Data section:
'''
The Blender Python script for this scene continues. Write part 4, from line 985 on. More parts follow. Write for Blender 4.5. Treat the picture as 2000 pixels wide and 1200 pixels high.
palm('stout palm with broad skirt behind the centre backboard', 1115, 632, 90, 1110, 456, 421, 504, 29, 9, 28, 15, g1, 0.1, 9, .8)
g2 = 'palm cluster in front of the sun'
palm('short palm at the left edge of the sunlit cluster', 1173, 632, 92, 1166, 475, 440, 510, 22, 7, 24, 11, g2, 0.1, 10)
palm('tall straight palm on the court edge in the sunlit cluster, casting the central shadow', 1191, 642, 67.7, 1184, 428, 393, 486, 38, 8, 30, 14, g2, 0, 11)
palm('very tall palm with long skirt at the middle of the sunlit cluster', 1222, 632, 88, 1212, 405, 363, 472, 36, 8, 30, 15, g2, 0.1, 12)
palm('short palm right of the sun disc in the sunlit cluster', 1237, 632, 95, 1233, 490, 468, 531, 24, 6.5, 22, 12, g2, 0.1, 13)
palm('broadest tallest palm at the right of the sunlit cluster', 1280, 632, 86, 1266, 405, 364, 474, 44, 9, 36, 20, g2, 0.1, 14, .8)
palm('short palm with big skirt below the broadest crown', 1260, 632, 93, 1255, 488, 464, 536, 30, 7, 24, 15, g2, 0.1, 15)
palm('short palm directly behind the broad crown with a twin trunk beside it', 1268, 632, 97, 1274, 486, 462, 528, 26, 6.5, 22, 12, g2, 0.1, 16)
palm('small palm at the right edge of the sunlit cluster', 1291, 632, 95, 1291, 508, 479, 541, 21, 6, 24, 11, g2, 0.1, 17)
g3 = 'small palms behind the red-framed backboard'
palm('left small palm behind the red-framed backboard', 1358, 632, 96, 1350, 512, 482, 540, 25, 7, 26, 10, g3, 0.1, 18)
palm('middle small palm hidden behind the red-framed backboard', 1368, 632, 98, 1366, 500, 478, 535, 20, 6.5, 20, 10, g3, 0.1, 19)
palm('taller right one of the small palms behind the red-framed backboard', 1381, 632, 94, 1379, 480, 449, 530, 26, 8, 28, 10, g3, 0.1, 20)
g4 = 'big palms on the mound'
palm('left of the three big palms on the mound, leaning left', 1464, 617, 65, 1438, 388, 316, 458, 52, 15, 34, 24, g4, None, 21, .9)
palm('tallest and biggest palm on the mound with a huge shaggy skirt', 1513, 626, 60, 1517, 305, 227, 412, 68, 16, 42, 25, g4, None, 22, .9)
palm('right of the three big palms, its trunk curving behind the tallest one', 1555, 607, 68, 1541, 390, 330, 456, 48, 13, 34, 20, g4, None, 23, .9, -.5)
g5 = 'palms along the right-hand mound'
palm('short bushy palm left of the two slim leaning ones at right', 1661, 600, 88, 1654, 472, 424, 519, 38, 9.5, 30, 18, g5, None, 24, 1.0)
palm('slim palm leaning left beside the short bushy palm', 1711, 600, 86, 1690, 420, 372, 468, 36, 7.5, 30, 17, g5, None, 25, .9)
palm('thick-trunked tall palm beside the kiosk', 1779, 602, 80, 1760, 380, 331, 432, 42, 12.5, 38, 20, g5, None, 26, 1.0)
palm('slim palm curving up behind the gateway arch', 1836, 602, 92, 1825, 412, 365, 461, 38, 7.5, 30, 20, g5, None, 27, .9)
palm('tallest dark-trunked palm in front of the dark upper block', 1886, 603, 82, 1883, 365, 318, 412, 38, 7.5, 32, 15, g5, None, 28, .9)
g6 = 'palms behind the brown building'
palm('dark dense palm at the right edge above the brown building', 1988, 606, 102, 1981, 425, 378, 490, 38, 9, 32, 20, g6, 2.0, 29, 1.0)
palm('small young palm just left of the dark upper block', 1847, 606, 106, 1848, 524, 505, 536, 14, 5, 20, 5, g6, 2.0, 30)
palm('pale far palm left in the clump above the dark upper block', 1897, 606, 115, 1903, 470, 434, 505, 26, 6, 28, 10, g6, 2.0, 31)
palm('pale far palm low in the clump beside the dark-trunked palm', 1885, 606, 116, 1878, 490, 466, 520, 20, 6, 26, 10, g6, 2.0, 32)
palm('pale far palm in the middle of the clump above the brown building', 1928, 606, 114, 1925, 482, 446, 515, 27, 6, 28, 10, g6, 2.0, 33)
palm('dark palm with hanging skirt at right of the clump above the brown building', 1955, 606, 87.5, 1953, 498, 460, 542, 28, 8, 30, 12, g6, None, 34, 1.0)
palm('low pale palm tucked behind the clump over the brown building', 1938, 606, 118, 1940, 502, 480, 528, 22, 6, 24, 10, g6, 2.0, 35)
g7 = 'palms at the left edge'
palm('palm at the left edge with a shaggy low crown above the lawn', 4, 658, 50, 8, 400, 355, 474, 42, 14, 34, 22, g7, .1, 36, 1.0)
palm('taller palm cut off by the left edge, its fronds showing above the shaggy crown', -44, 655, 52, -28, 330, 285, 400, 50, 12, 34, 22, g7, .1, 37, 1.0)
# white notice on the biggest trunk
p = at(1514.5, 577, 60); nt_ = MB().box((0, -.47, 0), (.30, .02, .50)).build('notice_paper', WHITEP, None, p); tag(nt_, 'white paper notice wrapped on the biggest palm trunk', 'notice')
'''
Given instruction: Copy out the data shown above without altering anything.

The completed task:
The Blender Python script for this scene continues. Write part 4, from line 985 on. More parts follow. Write for Blender 4.5. Treat the picture as 2000 pixels wide and 1200 pixels high.
palm('stout palm with broad skirt behind the centre backboard', 1115, 632, 90, 1110, 456, 421, 504, 29, 9, 28, 15, g1, 0.1, 9, .8)
g2 = 'palm cluster in front of the sun'
palm('short palm at the left edge of the sunlit cluster', 1173, 632, 92, 1166, 475, 440, 510, 22, 7, 24, 11, g2, 0.1, 10)
palm('tall straight palm on the court edge in the sunlit cluster, casting the central shadow', 1191, 642, 67.7, 1184, 428, 393, 486, 38, 8, 30, 14, g2, 0, 11)
palm('very tall palm with long skirt at the middle of the sunlit cluster', 1222, 632, 88, 1212, 405, 363, 472, 36, 8, 30, 15, g2, 0.1, 12)
palm('short palm right of the sun disc in the sunlit cluster', 1237, 632, 95, 1233, 490, 468, 531, 24, 6.5, 22, 12, g2, 0.1, 13)
palm('broadest tallest palm at the right of the sunlit cluster', 1280, 632, 86, 1266, 405, 364, 474, 44, 9, 36, 20, g2, 0.1, 14, .8)
palm('short palm with big skirt below the broadest crown', 1260, 632, 93, 1255, 488, 464, 536, 30, 7, 24, 15, g2, 0.1, 15)
palm('short palm directly behind the broad crown with a twin trunk beside it', 1268, 632, 97, 1274, 486, 462, 528, 26, 6.5, 22, 12, g2, 0.1, 16)
palm('small palm at the right edge of the sunlit cluster', 1291, 632, 95, 1291, 508, 479, 541, 21, 6, 24, 11, g2, 0.1, 17)
g3 = 'small palms behind the red-framed backboard'
palm('left small palm behind the red-framed backboard', 1358, 632, 96, 1350, 512, 482, 540, 25, 7, 26, 10, g3, 0.1, 18)
palm('middle small palm hidden behind the red-framed backboard', 1368, 632, 98, 1366, 500, 478, 535, 20, 6.5, 20, 10, g3, 0.1, 19)
palm('taller right one of the small palms behind the red-framed backboard', 1381, 632, 94, 1379, 480, 449, 530, 26, 8, 28, 10, g3, 0.1, 20)
g4 = 'big palms on the mound'
palm('left of the three big palms on the mound, leaning left', 1464, 617, 65, 1438, 388, 316, 458, 52, 15, 34, 24, g4, None, 21, .9)
palm('tallest and biggest palm on the mound with a huge shaggy skirt', 1513, 626, 60, 1517, 305, 227, 412, 68, 16, 42, 25, g4, None, 22, .9)
palm('right of the three big palms, its trunk curving behind the tallest one', 1555, 607, 68, 1541, 390, 330, 456, 48, 13, 34, 20, g4, None, 23, .9, -.5)
g5 = 'palms along the right-hand mound'
palm('short bushy palm left of the two slim leaning ones at right', 1661, 600, 88, 1654, 472, 424, 519, 38, 9.5, 30, 18, g5, None, 24, 1.0)
palm('slim palm leaning left beside the short bushy palm', 1711, 600, 86, 1690, 420, 372, 468, 36, 7.5, 30, 17, g5, None, 25, .9)
palm('thick-trunked tall palm beside the kiosk', 1779, 602, 80, 1760, 380, 331, 432, 42, 12.5, 38, 20, g5, None, 26, 1.0)
palm('slim palm curving up behind the gateway arch', 1836, 602, 92, 1825, 412, 365, 461, 38, 7.5, 30, 20, g5, None, 27, .9)
palm('tallest dark-trunked palm in front of the dark upper block', 1886, 603, 82, 1883, 365, 318, 412, 38, 7.5, 32, 15, g5, None, 28, .9)
g6 = 'palms behind the brown building'
palm('dark dense palm at the right edge above the brown building', 1988, 606, 102, 1981, 425, 378, 490, 38, 9, 32, 20, g6, 2.0, 29, 1.0)
palm('small young palm just left of the dark upper block', 1847, 606, 106, 1848, 524, 505, 536, 14, 5, 20, 5, g6, 2.0, 30)
palm('pale far palm left in the clump above the dark upper block', 1897, 606, 115, 1903, 470, 434, 505, 26, 6, 28, 10, g6, 2.0, 31)
palm('pale far palm low in the clump beside the dark-trunked palm', 1885, 606, 116, 1878, 490, 466, 520, 20, 6, 26, 10, g6, 2.0, 32)
palm('pale far palm in the middle of the clump above the brown building', 1928, 606, 114, 1925, 482, 446, 515, 27, 6, 28, 10, g6, 2.0, 33)
palm('dark palm with hanging skirt at right of the clump above the brown building', 1955, 606, 87.5, 1953, 498, 460, 542, 28, 8, 30, 12, g6, None, 34, 1.0)
palm('low pale palm tucked behind the clump over the brown building', 1938, 606, 118, 1940, 502, 480, 528, 22, 6, 24, 10, g6, 2.0, 35)
g7 = 'palms at the left edge'
palm('palm at the left edge with a shaggy low crown above the lawn', 4, 658, 50, 8, 400, 355, 474, 42, 14, 34, 22, g7, .1, 36, 1.0)
palm('taller palm cut off by the left edge, its fronds showing above the shaggy crown', -44, 655, 52, -28, 330, 285, 400, 50, 12, 34, 22, g7, .1, 37, 1.0)
# white notice on the biggest trunk
p = at(1514.5, 577, 60); nt_ = MB().box((0, -.47, 0), (.30, .02, .50)).build('notice_paper', WHITEP, None, p); tag(nt_, 'white paper notice wrapped on the biggest palm trunk', 'notice')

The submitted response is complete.